> [COLLECTED MATERIAL]
-=-=-=-=-

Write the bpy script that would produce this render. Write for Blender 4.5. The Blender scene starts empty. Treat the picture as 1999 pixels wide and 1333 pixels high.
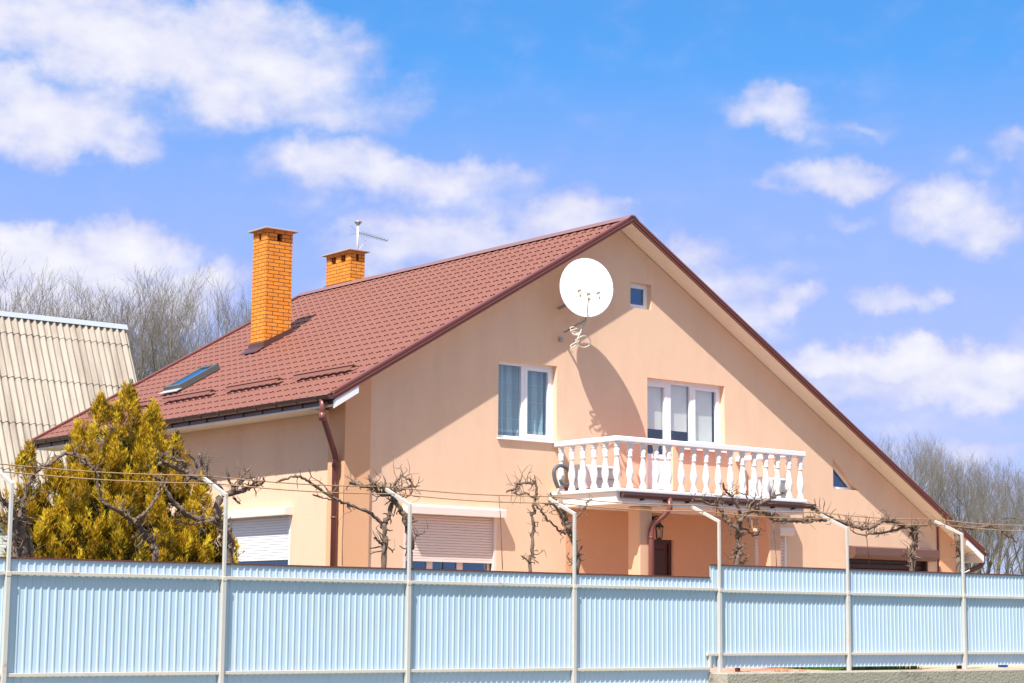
import bpy, math, random
import numpy as np
from mathutils import Vector, Matrix
from mathutils.geometry import tessellate_polygon
random.seed(7)
scn = bpy.context.scene
col = scn.collection
R = math.radians

# ---------------------------------------------------------------- camera
CF, CYAW, CPIT, CROL = 3791.45, R(38.1805), R(8.2053), R(0.48498)
CP = np.array([-17.55, -26.0, 1.7])
_F = np.array([math.sin(CYAW)*math.cos(CPIT), math.cos(CYAW)*math.cos(CPIT), math.sin(CPIT)])
_r = np.array([math.cos(CYAW), -math.sin(CYAW), 0.0])
_u = np.cross(_r, _F)
_R = _r*math.cos(CROL)+_u*math.sin(CROL)
_U = -_r*math.sin(CROL)+_u*math.cos(CROL)
cd = bpy.data.cameras.new('camera')
cd.lens = CF/1999*36
cd.sensor_width = 36
cd.clip_end = 3000
cam = bpy.data.objects.new('camera', cd)
col.objects.link(cam)
m = Matrix(((_R[0], _U[0], -_F[0], CP[0]), (_R[1], _U[1], -_F[1], CP[1]), (_R[2], _U[2], -_F[2], CP[2]), (0, 0, 0, 1)))
cam.matrix_world = m
scn.camera = cam

def ray(px, py):
    return _F + _R*((px-999.5)/CF) - _U*((py-666.5)/CF)
def wY(px, py, y):
    d = ray(px, py); return Vector(CP + d*((y-CP[1])/d[1]))
def wX(px, py, x):
    d = ray(px, py); return Vector(CP + d*((x-CP[0])/d[0]))

# ---------------------------------------------------------------- exposure
scn.view_settings.view_transform = 'Standard'
scn.view_settings.look = 'None'
scn.view_settings.gamma = 1
scn.view_settings.exposure = 0.58

# ---------------------------------------------------------------- sun
SUN = Vector((1.8, 1.0, -2.88)).normalized()      # the way the light travels
sd = bpy.data.lights.new('sun', 'SUN')
sd.energy = 5.0
sd.angle = R(0.5)
sd.color = (1.0, 0.955, 0.90)
so = bpy.data.objects.new('sun', sd)
col.objects.link(so)
so.rotation_euler = SUN.to_track_quat('-Z', 'Y').to_euler()

# ---------------------------------------------------------------- world: sky with clouds laid out by direction
w = bpy.data.worlds.new('World')
scn.world = w
w.use_nodes = True
nt = w.node_tree
for n in list(nt.nodes): nt.nodes.remove(n)
def N(t, **k):
    n = nt.nodes.new(t)
    for a, b in k.items(): setattr(n, a, b)
    return n
def L(a, b): nt.links.new(a, b)
def M(op, a, b=None, c=None, clamp=False):
    n = N('ShaderNodeMath', operation=op); n.use_clamp = clamp
    for i, v in enumerate((a, b, c)):
        if v is None: continue
        if isinstance(v, (int, float)): n.inputs[i].default_value = v
        else: L(v, n.inputs[i])
    return n.outputs[0]
out = N('ShaderNodeOutputWorld')
bg = N('ShaderNodeBackground')
bg.inputs['Strength'].default_value = 0.13
sky = N('ShaderNodeTexSky', sky_type='NISHITA')
sky.sun_disc = False
sky.sun_elevation = R(54.4)
sky.sun_rotation = R(241)
sky.altitude = 200
sky.dust_density = 0.6
sky.ozone_density = 2.0
geo = N('ShaderNodeNewGeometry')
vm = N('ShaderNodeVectorMath', operation='SCALE'); L(geo.outputs['Incoming'], vm.inputs[0]); vm.inputs['Scale'].default_value = -1
sep = N('ShaderNodeSeparateXYZ'); L(vm.outputs[0], sep.inputs[0])
az = M('ARCTAN2', sep.outputs['X'], sep.outputs['Y'])
el = M('ARCSINE', sep.outputs['Z'])
comb = N('ShaderNodeCombineXYZ'); L(az, comb.inputs[0]); L(el, comb.inputs[1])
def noise(scale, detail, rough, vec, offs=(0, 0, 0), sc=(1, 1, 1)):
    mp = N('ShaderNodeMapping'); L(vec, mp.inputs['Vector'])
    mp.inputs['Location'].default_value = offs; mp.inputs['Scale'].default_value = sc
    n = N('ShaderNodeTexNoise'); n.inputs['Scale'].default_value = scale
    n.inputs['Detail'].default_value = detail; n.inputs['Roughness'].default_value = rough
    L(mp.outputs[0], n.inputs['Vector']); return n
# warp the direction a little so that cloud outlines billow
nw = noise(30, 7, .58, comb.outputs[0])
wv = N('ShaderNodeVectorMath', operation='SUBTRACT'); L(nw.outputs['Color'], wv.inputs[0]); wv.inputs[1].default_value = (.5, .5, .5)
ws = N('ShaderNodeVectorMath', operation='SCALE'); L(wv.outputs[0], ws.inputs[0]); ws.inputs['Scale'].default_value = 0.042
wa = N('ShaderNodeVectorMath', operation='ADD'); L(comb.outputs[0], wa.inputs[0]); L(ws.outputs[0], wa.inputs[1])
def azel(px, py):
    d = Vector(ray(px, py)).normalized(); return math.atan2(d.x, d.y), math.asin(d.z)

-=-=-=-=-

> [DESCRIPTION OF THE TASK] Without the pictures, output the full listing exactly as it stands.

> [FINAL RESULT]
Write the bpy script that would produce this render. Write for Blender 4.5. The Blender scene starts empty. Treat the picture as 1999 pixels wide and 1333 pixels high.
import bpy, math, random
import numpy as np
from mathutils import Vector, Matrix
from mathutils.geometry import tessellate_polygon
random.seed(7)
scn = bpy.context.scene
col = scn.collection
R = math.radians

# ---------------------------------------------------------------- camera
CF, CYAW, CPIT, CROL = 3791.45, R(38.1805), R(8.2053), R(0.48498)
CP = np.array([-17.55, -26.0, 1.7])
_F = np.array([math.sin(CYAW)*math.cos(CPIT), math.cos(CYAW)*math.cos(CPIT), math.sin(CPIT)])
_r = np.array([math.cos(CYAW), -math.sin(CYAW), 0.0])
_u = np.cross(_r, _F)
_R = _r*math.cos(CROL)+_u*math.sin(CROL)
_U = -_r*math.sin(CROL)+_u*math.cos(CROL)
cd = bpy.data.cameras.new('camera')
cd.lens = CF/1999*36
cd.sensor_width = 36
cd.clip_end = 3000
cam = bpy.data.objects.new('camera', cd)
col.objects.link(cam)
m = Matrix(((_R[0], _U[0], -_F[0], CP[0]), (_R[1], _U[1], -_F[1], CP[1]), (_R[2], _U[2], -_F[2], CP[2]), (0, 0, 0, 1)))
cam.matrix_world = m
scn.camera = cam

def ray(px, py):
    return _F + _R*((px-999.5)/CF) - _U*((py-666.5)/CF)
def wY(px, py, y):
    d = ray(px, py); return Vector(CP + d*((y-CP[1])/d[1]))
def wX(px, py, x):
    d = ray(px, py); return Vector(CP + d*((x-CP[0])/d[0]))

# ---------------------------------------------------------------- exposure
scn.view_settings.view_transform = 'Standard'
scn.view_settings.look = 'None'
scn.view_settings.gamma = 1
scn.view_settings.exposure = 0.58

# ---------------------------------------------------------------- sun
SUN = Vector((1.8, 1.0, -2.88)).normalized()      # the way the light travels
sd = bpy.data.lights.new('sun', 'SUN')
sd.energy = 5.0
sd.angle = R(0.5)
sd.color = (1.0, 0.955, 0.90)
so = bpy.data.objects.new('sun', sd)
col.objects.link(so)
so.rotation_euler = SUN.to_track_quat('-Z', 'Y').to_euler()

# ---------------------------------------------------------------- world: sky with clouds laid out by direction
w = bpy.data.worlds.new('World')
scn.world = w
w.use_nodes = True
nt = w.node_tree
for n in list(nt.nodes): nt.nodes.remove(n)
def N(t, **k):
    n = nt.nodes.new(t)
    for a, b in k.items(): setattr(n, a, b)
    return n
def L(a, b): nt.links.new(a, b)
def M(op, a, b=None, c=None, clamp=False):
    n = N('ShaderNodeMath', operation=op); n.use_clamp = clamp
    for i, v in enumerate((a, b, c)):
        if v is None: continue
        if isinstance(v, (int, float)): n.inputs[i].default_value = v
        else: L(v, n.inputs[i])
    return n.outputs[0]
out = N('ShaderNodeOutputWorld')
bg = N('ShaderNodeBackground')
bg.inputs['Strength'].default_value = 0.13
sky = N('ShaderNodeTexSky', sky_type='NISHITA')
sky.sun_disc = False
sky.sun_elevation = R(54.4)
sky.sun_rotation = R(241)
sky.altitude = 200
sky.dust_density = 0.6
sky.ozone_density = 2.0
geo = N('ShaderNodeNewGeometry')
vm = N('ShaderNodeVectorMath', operation='SCALE'); L(geo.outputs['Incoming'], vm.inputs[0]); vm.inputs['Scale'].default_value = -1
sep = N('ShaderNodeSeparateXYZ'); L(vm.outputs[0], sep.inputs[0])
az = M('ARCTAN2', sep.outputs['X'], sep.outputs['Y'])
el = M('ARCSINE', sep.outputs['Z'])
comb = N('ShaderNodeCombineXYZ'); L(az, comb.inputs[0]); L(el, comb.inputs[1])
def noise(scale, detail, rough, vec, offs=(0, 0, 0), sc=(1, 1, 1)):
    mp = N('ShaderNodeMapping'); L(vec, mp.inputs['Vector'])
    mp.inputs['Location'].default_value = offs; mp.inputs['Scale'].default_value = sc
    n = N('ShaderNodeTexNoise'); n.inputs['Scale'].default_value = scale
    n.inputs['Detail'].default_value = detail; n.inputs['Roughness'].default_value = rough
    L(mp.outputs[0], n.inputs['Vector']); return n
# warp the direction a little so that cloud outlines billow
nw = noise(30, 7, .58, comb.outputs[0])
wv = N('ShaderNodeVectorMath', operation='SUBTRACT'); L(nw.outputs['Color'], wv.inputs[0]); wv.inputs[1].default_value = (.5, .5, .5)
ws = N('ShaderNodeVectorMath', operation='SCALE'); L(wv.outputs[0], ws.inputs[0]); ws.inputs['Scale'].default_value = 0.042
wa = N('ShaderNodeVectorMath', operation='ADD'); L(comb.outputs[0], wa.inputs[0]); L(ws.outputs[0], wa.inputs[1])
def azel(px, py):
    d = Vector(ray(px, py)).normalized(); return math.atan2(d.x, d.y), math.asin(d.z)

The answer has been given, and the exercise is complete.